Una historia de auto-destrucción basada en un clásico gallego
‘La isla mínima’ y ‘El niño’ son dos ejemplos recientes del interés que viene mostrando el cine español por las realidades locales, en este caso por Andalucía, en el sur de España. ‘A Esmorga’, la película intensa y sin concesiones de Ignacio Vilar, hace lo propio por Galicia, en el norte. Su rodaje en gallego constituye además un hecho aislado. La película se basa en la singular, desesperada y surrealista historia de tres hombres desengañados que emprenden un patético viaje hacia la auto-destrución, historia que narra la novela homónima de Blanco Amor, un clásico de la literatura gallega, cuya primera edición fue censurada por el franquismo y cuya fuerza, al igual que en la película, radica en lo que queda por decir.
El título es prácticamente intraducible y significa algo así como ir de farra.
Por el momento, la película se ha estrenado sólo en Galicia con un éxito difícil de reproducir en el resto de España, a partir de marzo de 2015.
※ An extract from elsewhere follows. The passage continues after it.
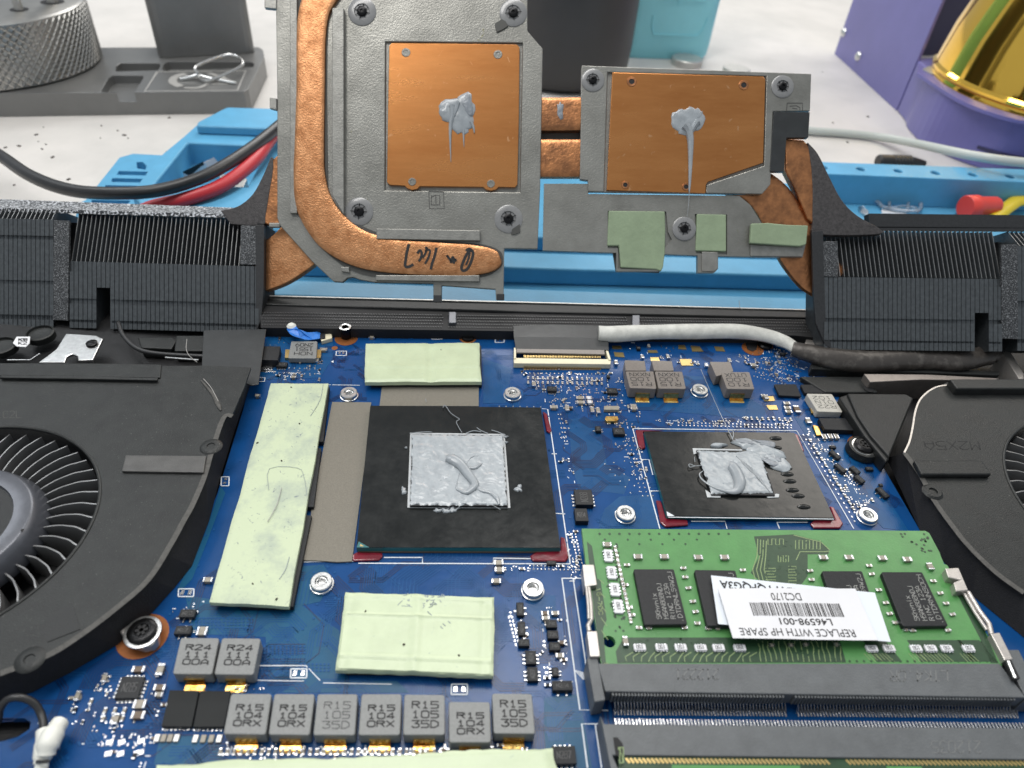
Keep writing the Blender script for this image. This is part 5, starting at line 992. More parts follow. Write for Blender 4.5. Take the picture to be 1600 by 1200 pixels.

Con todo, los festivales ávidos de obras singulares y genuinas que les otorguen una verdadera relevancia deberían congratularse por ‘A esmorga’. Mírese por donde se mire, la vida en la Galicia de los años 50 bajo el régimen franquista era harto difícil y el director, que manifiesta un profundo respeto por el texto original, captura casi físicamente la humedad, la opresión y la pobreza que condicionaban en aquel momento muchas vidas. Cibrán (Miguel de Lira) es un obrero que se arrejunta con la Raxada (Melania Cruz), con la que tiene un hijo.
Una mañana, de camino al trabajo, es abordado por dos amigos borrachos, Bocas (Karra Elejalde, cuya fama se disparó este mismo año tras el éxito de ‘8 apellidos vascos’) y el atormentado Milhomes (Antonio Durán “Morris”). Renegando, Cibrán se une a ellos en su deambular incierto por la zona, dejando tras de sí un
rastro de (auto)destrución. Hacen un alto en la taberna de la recia tía Esquilacha (Covadonga Berdiñas), quien acomoda los pies de Cibrán sobre sus senos en un intento de aliviar el dolor provocado por los sabañones; entran en la vivienda de un cacique local recientemente llegado de Francia, donde Bocas se enamora de la misteriosa mujer de la ventana; llegan a un pazo que Cibrán, ya ebrio, incencia accidentalmente; se hacen echar a patadas de un prostíbulo; galantean con una mujer pueril y enajenada, Socorrito (Sabela Arán), quien saca a pasear cada mañana un muñeco en un carrito. Y todo esto, con la benemérita pisándoles los talones –Milhomes es sospechoso de haber matado a un hombre en unha trifulca en una aldea vecina.
Poco a poco, una agorera sombra se instala sobre su surrealista camino sin tino: nada bueno puede suceder, sobre todo cuando la sexualidad reprimida de Milhomes perturba sin cesar a el Bocas de un modo que ninguno de los dos hombres puede entender. Parece obvio que Bocas y Milhomes han emprendido una especie de misión suicida bajo los auspicios de la borrachera a la cual el pobre Cibrán se ha sumado sin saberlo. El alcohol es para Cibrán un refugio de lo que él mismo denomina “el pensamiento”, una terrible lucidez que le hace ser consciente de su sórdida existencia.
Todo ello aderezado con un crudo retrato de una región de España que curiosamente fue abandonada y oprimida por las autoridades, nunca visibles pero que dejan en las gentes una huella indeleble. En otras palabras, ‘A esmorga’ es una película política sobre la actual crisis financiera.
La fotografía de Diego Romero Suárez-Llanos capta con maestría el amplio abanico de colores y texturas de Galicia, compuesto de oscuridad, lluvia, musgo y piedra en distintas proporciones. Las condiciones atmosféricas son duras pero lo que verdaderamente destaca en la cinta son las interpretaciones de los actores, todos gallegos excepto Elejalde. De manera superficial, los personajes son o se han convertido en poco menos que animales y son siervos de sus instintos. Pese a ello, sus actos nos recuerdan constantemente el sufrimiento de su pueblo al tratar de comportarse como seres humanos cuando, en muchos casos, eso les está prohibido.
A la película le sobran ciertamente 20 minutos: hay momentos en los que se concede demasiado tiempo a las diabluras del trío de borrachos, como si Vilar quedase hipnotizado por las soberbias interpretaciones. (Cabe señalar que con esta obra Vilar da un salto cualitativo en su carrera como director). La sencilla y eficaz música de Zeltia Montes, compuesta para piano en tonalidad menor se usa con una discreción que suele contrastar por su melancolía y contundencia con los excesos de nuestros tres anti-héroes en una espiral sin retorno.